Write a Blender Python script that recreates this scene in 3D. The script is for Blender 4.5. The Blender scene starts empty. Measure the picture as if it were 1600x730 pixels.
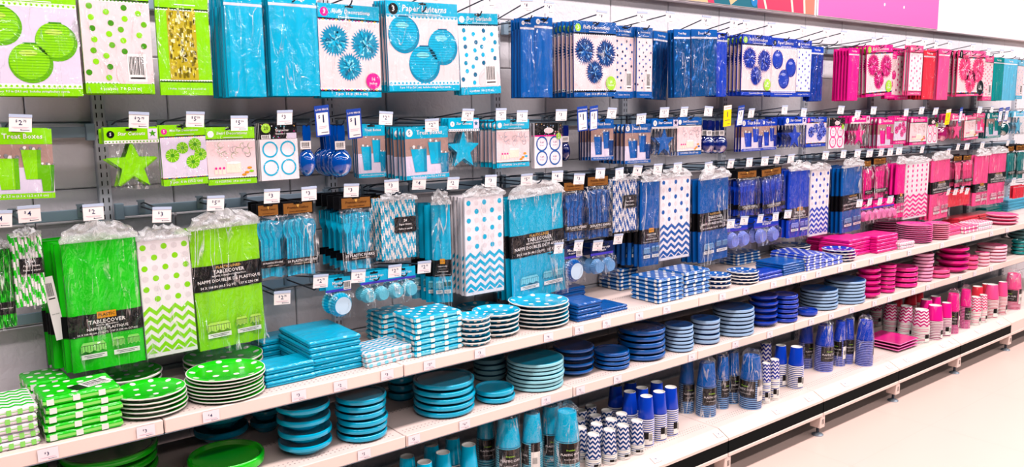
import bpy, math, random
from mathutils import Vector, Matrix
random.seed(11)
SC = bpy.context.scene
COL = SC.collection

# ---------------------------------------------------------------- camera
FPX = 1281.63
CAM = Vector((-.7014, -3.3043, 1.9378))
_a, _b, _r = .6706, -.1462, -.0105
FW = Vector((math.sin(_a)*math.cos(_b), math.cos(_a)*math.cos(_b), math.sin(_b)))
_rt = Vector((math.cos(_a), -math.sin(_a), 0)); _up = _rt.cross(FW)
RT = _rt*math.cos(_r) + _up*math.sin(_r)
UP = -_rt*math.sin(_r) + _up*math.cos(_r)
cd = bpy.data.cameras.new('camera'); cam = bpy.data.objects.new('camera', cd); COL.objects.link(cam)
cd.sensor_width = 36; cd.lens = FPX/1600*36; cd.clip_start = .05; cd.clip_end = 100
cam.matrix_world = Matrix(((RT.x, UP.x, -FW.x, CAM.x), (RT.y, UP.y, -FW.y, CAM.y), (RT.z, UP.z, -FW.z, CAM.z), (0, 0, 0, 1)))
SC.camera = cam

# ---------------------------------------------------------------- light
w = bpy.data.worlds.new('ambient_fill'); SC.world = w; w.use_nodes = True
w.node_tree.nodes['Background'].inputs[0].default_value = (.4, .8, 1.0, 1)  # teal ambient fill, added to tint the shadows
w.node_tree.nodes['Background'].inputs[1].default_value = .035
def area(name, loc, sx, sy, power, col):
    l = bpy.data.lights.new(name, 'AREA'); l.shape = 'RECTANGLE'; l.size = sx; l.size_y = sy; l.energy = power; l.color = col
    o = bpy.data.objects.new(name, l); COL.objects.link(o); o.location = loc
    return o
KEY = (1.0, .905, .895)
area('fluorescent_row', (4.2, -1.75, 3.9), 13, .3, 310, KEY)
area('fluorescent_row', (4.2, -3.9, 3.9), 13, .3, 150, KEY)
area('fluorescent_row', (4.2, -6.1, 3.9), 13, .3, 110, KEY)
SC.view_settings.view_transform = 'Standard'; SC.view_settings.look = 'None'
SC.view_settings.exposure = .36; SC.view_settings.gamma = 1; SC.view_settings.use_curve_mapping = False
SC.cycles.transparent_max_bounces = 20; SC.cycles.max_bounces = 8; SC.cycles.diffuse_bounces = 1

# ---------------------------------------------------------------- helpers
def at(px, py, y=None, z=None):
    d = FW + RT*((px-800)/FPX) + UP*((365-py)/FPX)
    t = (y-CAM.y)/d.y if y is not None else (z-CAM.z)/d.z
    return CAM + d*t

def lin(c):
    return tuple(((v/255)/12.92 if v/255 <= .04045 else ((v/255+.055)/1.055)**2.4) for v in c)
_M = {}
def mat(c, rough=.5, metal=0, coat=0, bump=None, spec=.22):
    key = (c, rough, metal, coat, bump, spec)
    if key in _M: return _M[key]
    m = bpy.data.materials.new('paint_%d' % len(_M)); m.use_nodes = True
    nt = m.node_tree; b = nt.nodes['Principled BSDF']
    b.inputs['Base Color'].default_value = (*lin(c), 1); b.inputs['Roughness'].default_value = rough
    b.inputs['Metallic'].default_value = metal; b.inputs['Coat Weight'].default_value = coat*.45; b.inputs['Coat Roughness'].default_value = .1
    b.inputs['Specular IOR Level'].default_value = spec
    if bump:
        sc, st, zs = bump
        g = nt.nodes.new('ShaderNodeNewGeometry'); mp = nt.nodes.new('ShaderNodeMapping'); mp.inputs['Scale'].default_value = (1, 1, zs)
        n = nt.nodes.new('ShaderNodeTexNoise'); n.inputs['Scale'].default_value = sc; n.inputs['Detail'].default_value = 2; n.inputs['Distortion'].default_value = .6
        bp = nt.nodes.new('ShaderNodeBump'); bp.inputs['Strength'].default_value = st; bp.inputs['Distance'].default_value = .02
        L = nt.links
        L.new(g.outputs['Position'], mp.inputs['Vector']); L.new(mp.outputs[0], n.inputs['Vector']); L.new(n.outputs['Fac'], bp.inputs['Height'])
        L.new(bp.outputs[0], b.inputs['Normal'])
        if coat: L.new(bp.outputs[0], b.inputs['Coat Normal'])
    _M[key] = m; return m
def film(name, lo, hi, white, rough=.12, scale=22, zs=.45, strength=.9, streak=.5, sscale=16, szs=.16, width=.02):
    # clear plastic: mostly see-through, glossy, with glints painted in as thin white streaks
    m = bpy.data.materials.new(name); m.use_nodes = True; nt = m.node_tree; L = nt.links; nt.nodes.clear(); N = nt.nodes.new
    out = N('ShaderNodeOutputMaterial'); tr = N('ShaderNodeBsdfTransparent'); gl = N('ShaderNodeBsdfGlossy')
    df = N('ShaderNodeBsdfDiffuse'); df.inputs[0].default_value = (.95, .95, .97, 1)
    gl.inputs['Roughness'].default_value = rough; gl.inputs[0].default_value = (.97, .97, 1, 1)
    g = N('ShaderNodeNewGeometry')
    def noise(sc, zsc, det, dist):
        mp = N('ShaderNodeMapping'); mp.inputs['Scale'].default_value = (1, 1, zsc); n = N('ShaderNodeTexNoise'); n.inputs['Scale'].default_value = sc; n.inputs['Detail'].default_value = det; n.inputs['Distortion'].default_value = dist
        L.new(g.outputs['Position'], mp.inputs[0]); L.new(mp.outputs[0], n.inputs['Vector']); return n.outputs['Fac']
    n1 = noise(scale, zs, 3, 1.2); bp = N('ShaderNodeBump'); bp.inputs['Strength'].default_value = strength; bp.inputs['Distance'].default_value = .03; L.new(n1, bp.inputs['Height'])
    lw = N('ShaderNodeLayerWeight'); lw.inputs['Blend'].default_value = .3; L.new(bp.outputs[0], lw.inputs['Normal']); L.new(bp.outputs[0], gl.inputs['Normal'])
    mr = N('ShaderNodeMapRange'); mr.inputs['To Min'].default_value = lo; mr.inputs['To Max'].default_value = hi; L.new(lw.outputs['Facing'], mr.inputs['Value'])
    def math_(op, x, y):
        k = N('ShaderNodeMath'); k.operation = op
        for i, v in enumerate((x, y)):
            if isinstance(v, (int, float)): k.inputs[i].default_value = v
            else: L.new(v, k.inputs[i])
        return k.outputs[0]
    s = math_('ABSOLUTE', math_('SUBTRACT', noise(sscale, szs, 2, .8), .5), 0)
    r1 = N('ShaderNodeMapRange'); r1.inputs['From Min'].default_value = 0; r1.inputs['From Max'].default_value = width; r1.inputs['To Min'].default_value = 1; r1.inputs['To Max'].default_value = 0; L.new(s, r1.inputs['Value'])
    r2 = N('ShaderNodeMapRange'); r2.inputs['From Min'].default_value = .42; r2.inputs['From Max'].default_value = .62; L.new(noise(9, .6, 1, 0), r2.inputs['Value'])
    st = math_('MULTIPLY', math_('MULTIPLY', r1.outputs[0], r2.outputs[0]), streak)
    mw = N('ShaderNodeMixShader'); L.new(math_('MAXIMUM', st, white), mw.inputs[0]); L.new(gl.outputs[0], mw.inputs[1]); L.new(df.outputs[0], mw.inputs[2])
    mx = N('ShaderNodeMixShader'); L.new(math_('MAXIMUM', mr.outputs[0], st), mx.inputs[0]); L.new(tr.outputs[0], mx.inputs[1]); L.new(mw.outputs[0], mx.inputs[2])
    L.new(mx.outputs[0], out.inputs[0]); return m
FILM = film('clear_film', .015, .25, .04, streak=.55, width=.016)
BAG = film('clear_bag', .02, .34, .08, .14, 30, .35, streak=.75, sscale=22, szs=.13, width=.03)
CRINKLE = film('crinkled_bag', .38, .88, .65, .2, 45, 1, streak=.9, sscale=40, szs=.8, width=.06)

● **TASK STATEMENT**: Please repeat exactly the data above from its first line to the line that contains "COL = SC.collection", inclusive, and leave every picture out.

● **FULL OUTPUT**:
Write a Blender Python script that recreates this scene in 3D. The script is for Blender 4.5. The Blender scene starts empty. Measure the picture as if it were 1600x730 pixels.
import bpy, math, random
from mathutils import Vector, Matrix
random.seed(11)
SC = bpy.context.scene
COL = SC.collection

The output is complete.